Saturday, June 28, 2008

Poland Journal - Day 4 - Krakow

My apologies for the long break in completing my Poland entries. I needed to be away from the material for a while as it was anger inducing. Thanks for your patience.

May 28, 2008
כ"ג אייר תשס"ח

We spend most of the day on the bus on the way to Krakow. There, we are to visit the old Jewish quarter and several old, restored synagogues. The Jewish community of Krakow today numbers some 200 souls. In the months before the Shoah, there were some 60,000 Jews in Krakow. There is nostalgia here for the Jews. It appears in the Hebrew and Yiddish signage all around the Kazmierz area – the historic Jewish section of town. In all honesty, it feels a bit like what the Jewish Quarter of the Poland exhibit at Epcot would feel like if it existed.

Prior to our arrival, we stop in Kielce. Kielce is famous for nothing Jewishly except for the fact that it is the one place where a pogrom took place AFTER the end of the Shoah and the end of World War II. That’s right – after virtually all of Polish Jewry was annihilated, while the world just started to grasp the enormity of the final solution, the residents of Kielce felt it necessary to murder forty or more Jews based on a classic anti-Semitic canard – the blood libel.
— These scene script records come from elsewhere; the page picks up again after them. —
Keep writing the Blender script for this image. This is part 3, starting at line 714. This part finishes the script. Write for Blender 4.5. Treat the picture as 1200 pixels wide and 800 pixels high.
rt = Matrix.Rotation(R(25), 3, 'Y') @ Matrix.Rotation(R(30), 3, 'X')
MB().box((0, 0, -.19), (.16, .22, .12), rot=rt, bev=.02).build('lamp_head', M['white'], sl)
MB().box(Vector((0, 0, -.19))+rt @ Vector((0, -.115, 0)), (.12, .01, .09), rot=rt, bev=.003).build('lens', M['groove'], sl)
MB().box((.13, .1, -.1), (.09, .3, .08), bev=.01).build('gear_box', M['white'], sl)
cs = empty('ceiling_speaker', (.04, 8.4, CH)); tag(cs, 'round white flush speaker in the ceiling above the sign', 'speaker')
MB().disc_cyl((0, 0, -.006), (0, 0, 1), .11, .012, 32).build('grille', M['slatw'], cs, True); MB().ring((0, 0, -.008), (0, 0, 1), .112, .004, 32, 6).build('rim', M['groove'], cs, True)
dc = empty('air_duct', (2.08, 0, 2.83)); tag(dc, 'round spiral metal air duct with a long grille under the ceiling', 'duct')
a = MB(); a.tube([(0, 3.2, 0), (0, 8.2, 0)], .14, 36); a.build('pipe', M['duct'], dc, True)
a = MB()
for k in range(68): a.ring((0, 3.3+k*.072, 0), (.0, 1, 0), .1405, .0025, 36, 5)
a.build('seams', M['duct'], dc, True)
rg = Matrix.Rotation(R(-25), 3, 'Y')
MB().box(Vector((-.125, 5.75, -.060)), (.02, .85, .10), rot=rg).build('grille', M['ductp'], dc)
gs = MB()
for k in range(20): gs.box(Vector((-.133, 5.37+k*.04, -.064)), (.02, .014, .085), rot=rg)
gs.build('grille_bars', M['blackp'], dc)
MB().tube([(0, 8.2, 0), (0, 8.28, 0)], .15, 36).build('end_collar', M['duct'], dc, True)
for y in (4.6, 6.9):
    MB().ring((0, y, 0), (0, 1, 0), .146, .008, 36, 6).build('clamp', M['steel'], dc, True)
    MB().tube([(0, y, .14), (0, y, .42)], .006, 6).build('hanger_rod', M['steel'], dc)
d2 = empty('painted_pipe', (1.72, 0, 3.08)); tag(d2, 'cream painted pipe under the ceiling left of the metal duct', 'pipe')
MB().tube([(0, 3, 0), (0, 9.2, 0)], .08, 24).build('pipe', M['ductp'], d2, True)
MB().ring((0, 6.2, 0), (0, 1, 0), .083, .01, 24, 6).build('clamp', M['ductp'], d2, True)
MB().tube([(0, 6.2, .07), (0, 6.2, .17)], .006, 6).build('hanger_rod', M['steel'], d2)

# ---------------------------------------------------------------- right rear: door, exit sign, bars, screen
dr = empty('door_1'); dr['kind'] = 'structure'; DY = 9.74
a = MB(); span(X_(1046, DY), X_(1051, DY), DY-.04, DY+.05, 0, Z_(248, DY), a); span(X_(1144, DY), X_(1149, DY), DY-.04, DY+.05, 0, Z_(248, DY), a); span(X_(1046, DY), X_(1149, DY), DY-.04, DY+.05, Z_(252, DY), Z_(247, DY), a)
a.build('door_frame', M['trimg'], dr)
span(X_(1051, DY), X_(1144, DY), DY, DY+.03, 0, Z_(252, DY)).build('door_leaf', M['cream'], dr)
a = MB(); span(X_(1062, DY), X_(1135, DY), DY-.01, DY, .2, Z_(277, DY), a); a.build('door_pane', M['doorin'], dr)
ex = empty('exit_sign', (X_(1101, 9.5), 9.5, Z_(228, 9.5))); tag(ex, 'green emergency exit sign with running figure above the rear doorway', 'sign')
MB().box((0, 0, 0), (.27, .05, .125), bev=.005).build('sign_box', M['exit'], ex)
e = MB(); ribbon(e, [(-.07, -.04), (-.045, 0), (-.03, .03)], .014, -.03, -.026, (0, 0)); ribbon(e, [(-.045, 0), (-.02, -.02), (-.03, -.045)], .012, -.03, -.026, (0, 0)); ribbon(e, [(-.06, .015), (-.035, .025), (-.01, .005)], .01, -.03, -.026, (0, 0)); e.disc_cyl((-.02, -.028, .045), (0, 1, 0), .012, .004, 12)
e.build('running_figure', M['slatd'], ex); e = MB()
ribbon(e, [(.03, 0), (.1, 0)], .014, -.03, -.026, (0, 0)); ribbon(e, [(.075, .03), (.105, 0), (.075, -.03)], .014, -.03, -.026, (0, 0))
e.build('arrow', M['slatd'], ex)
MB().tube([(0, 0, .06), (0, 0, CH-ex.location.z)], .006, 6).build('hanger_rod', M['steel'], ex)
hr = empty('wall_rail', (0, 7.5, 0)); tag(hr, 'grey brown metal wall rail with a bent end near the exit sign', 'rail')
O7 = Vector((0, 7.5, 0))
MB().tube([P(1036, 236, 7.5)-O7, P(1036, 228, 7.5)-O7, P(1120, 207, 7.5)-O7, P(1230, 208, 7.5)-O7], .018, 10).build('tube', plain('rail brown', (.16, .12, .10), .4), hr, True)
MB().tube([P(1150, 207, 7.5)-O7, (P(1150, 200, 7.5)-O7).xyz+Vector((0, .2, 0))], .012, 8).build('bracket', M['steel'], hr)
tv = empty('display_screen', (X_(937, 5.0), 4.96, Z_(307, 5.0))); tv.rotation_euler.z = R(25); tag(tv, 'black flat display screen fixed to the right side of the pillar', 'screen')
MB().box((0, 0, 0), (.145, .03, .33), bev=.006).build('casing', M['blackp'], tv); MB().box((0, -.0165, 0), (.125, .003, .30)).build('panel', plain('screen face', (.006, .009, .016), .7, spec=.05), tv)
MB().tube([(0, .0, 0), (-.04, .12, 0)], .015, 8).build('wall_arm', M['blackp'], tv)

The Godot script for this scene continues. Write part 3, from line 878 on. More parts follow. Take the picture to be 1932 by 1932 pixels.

Before arriving in Krakow, we visit another Jewish cemetery desecrated by the Nazis and restored as a memorial monument. An old Polish woman, at least eighty years of age, wearing a crucifix, comes to meet us. The privilege of paying respects to desecrated Jews graves cost our group 60 zloty or about $30. The “fee” supposedly goes to maintain the site, but the way cash payment is made betrays any sense of “good” as it is palmed from our polish docent, “Tomasz” to the woman. Profiteering. I am nauseous.

The old city of Krakow is beautiful and for a short time, I can imagine myself returning to this quaint but cosmopolitan place, until we reach the craft market. On the one hand, the market looks like just about any other fold art festival: wood carvings, jewelry, etc. There is, however, one particular art form specific to this region: the Jew Doll. Many stalls sell them: wood carved Hasidim, they look like they could have walked here from Anatevka. Some smile and some frown. There are mostly male figurines but there are also a few females. Some play the violin while others hold pitchforks and sport pointed ears designed to look like the devil. They all, however, share one feature in common: long, very long, prominent Jewish noses. But if the noses and the pitchforks aren’t disturbing enough, they pale in comparison to the unique feature of the most common Jew Dolls throughout the market: the ones that clutch large gold coins close to their hearts. Nostalgia for the old days or blatant anti-Semitism? You will have to decide for yourselves. As for me, well, any thoughts I might have harbored about returning to visit beautiful Krakow vaporize the minute I lay my eyes on my first Jew Doll with the large nose viciously protecting his heart made of a gold coin.